## [What to work on]
Repeat the data verbatim.

## [Dataset section]
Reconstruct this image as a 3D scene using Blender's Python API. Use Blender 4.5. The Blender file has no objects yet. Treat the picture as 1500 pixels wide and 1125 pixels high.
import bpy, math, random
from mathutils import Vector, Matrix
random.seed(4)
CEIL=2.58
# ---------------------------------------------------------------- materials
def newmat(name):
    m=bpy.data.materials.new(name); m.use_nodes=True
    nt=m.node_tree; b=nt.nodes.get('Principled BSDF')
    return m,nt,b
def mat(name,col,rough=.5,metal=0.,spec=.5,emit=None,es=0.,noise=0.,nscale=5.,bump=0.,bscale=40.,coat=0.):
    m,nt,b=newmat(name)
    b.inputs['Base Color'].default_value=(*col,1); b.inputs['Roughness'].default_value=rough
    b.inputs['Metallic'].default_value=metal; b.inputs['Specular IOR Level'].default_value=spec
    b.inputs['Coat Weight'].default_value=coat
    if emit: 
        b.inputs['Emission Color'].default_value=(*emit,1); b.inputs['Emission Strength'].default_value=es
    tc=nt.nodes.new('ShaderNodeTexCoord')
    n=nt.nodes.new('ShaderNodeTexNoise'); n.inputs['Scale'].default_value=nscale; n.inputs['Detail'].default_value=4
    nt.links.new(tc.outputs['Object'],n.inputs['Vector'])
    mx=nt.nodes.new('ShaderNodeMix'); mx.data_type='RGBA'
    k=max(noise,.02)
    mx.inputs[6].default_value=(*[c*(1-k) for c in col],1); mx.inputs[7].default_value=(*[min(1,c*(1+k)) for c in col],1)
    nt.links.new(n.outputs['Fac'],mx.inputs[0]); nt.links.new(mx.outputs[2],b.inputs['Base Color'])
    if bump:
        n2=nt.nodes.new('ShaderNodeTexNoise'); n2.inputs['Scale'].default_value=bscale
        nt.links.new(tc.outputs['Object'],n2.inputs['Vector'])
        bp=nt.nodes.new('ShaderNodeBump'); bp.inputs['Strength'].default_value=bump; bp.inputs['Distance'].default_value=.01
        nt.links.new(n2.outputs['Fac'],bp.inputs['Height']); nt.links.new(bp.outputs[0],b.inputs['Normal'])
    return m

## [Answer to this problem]
Reconstruct this image as a 3D scene using Blender's Python API. Use Blender 4.5. The Blender file has no objects yet. Treat the picture as 1500 pixels wide and 1125 pixels high.
import bpy, math, random
from mathutils import Vector, Matrix
random.seed(4)
CEIL=2.58
# ---------------------------------------------------------------- materials
def newmat(name):
    m=bpy.data.materials.new(name); m.use_nodes=True
    nt=m.node_tree; b=nt.nodes.get('Principled BSDF')
    return m,nt,b
def mat(name,col,rough=.5,metal=0.,spec=.5,emit=None,es=0.,noise=0.,nscale=5.,bump=0.,bscale=40.,coat=0.):
    m,nt,b=newmat(name)
    b.inputs['Base Color'].default_value=(*col,1); b.inputs['Roughness'].default_value=rough
    b.inputs['Metallic'].default_value=metal; b.inputs['Specular IOR Level'].default_value=spec
    b.inputs['Coat Weight'].default_value=coat
    if emit: 
        b.inputs['Emission Color'].default_value=(*emit,1); b.inputs['Emission Strength'].default_value=es
    tc=nt.nodes.new('ShaderNodeTexCoord')
    n=nt.nodes.new('ShaderNodeTexNoise'); n.inputs['Scale'].default_value=nscale; n.inputs['Detail'].default_value=4
    nt.links.new(tc.outputs['Object'],n.inputs['Vector'])
    mx=nt.nodes.new('ShaderNodeMix'); mx.data_type='RGBA'
    k=max(noise,.02)
    mx.inputs[6].default_value=(*[c*(1-k) for c in col],1); mx.inputs[7].default_value=(*[min(1,c*(1+k)) for c in col],1)
    nt.links.new(n.outputs['Fac'],mx.inputs[0]); nt.links.new(mx.outputs[2],b.inputs['Base Color'])
    if bump:
        n2=nt.nodes.new('ShaderNodeTexNoise'); n2.inputs['Scale'].default_value=bscale
        nt.links.new(tc.outputs['Object'],n2.inputs['Vector'])
        bp=nt.nodes.new('ShaderNodeBump'); bp.inputs['Strength'].default_value=bump; bp.inputs['Distance'].default_value=.01
        nt.links.new(n2.outputs['Fac'],bp.inputs['Height']); nt.links.new(bp.outputs[0],b.inputs['Normal'])
    return m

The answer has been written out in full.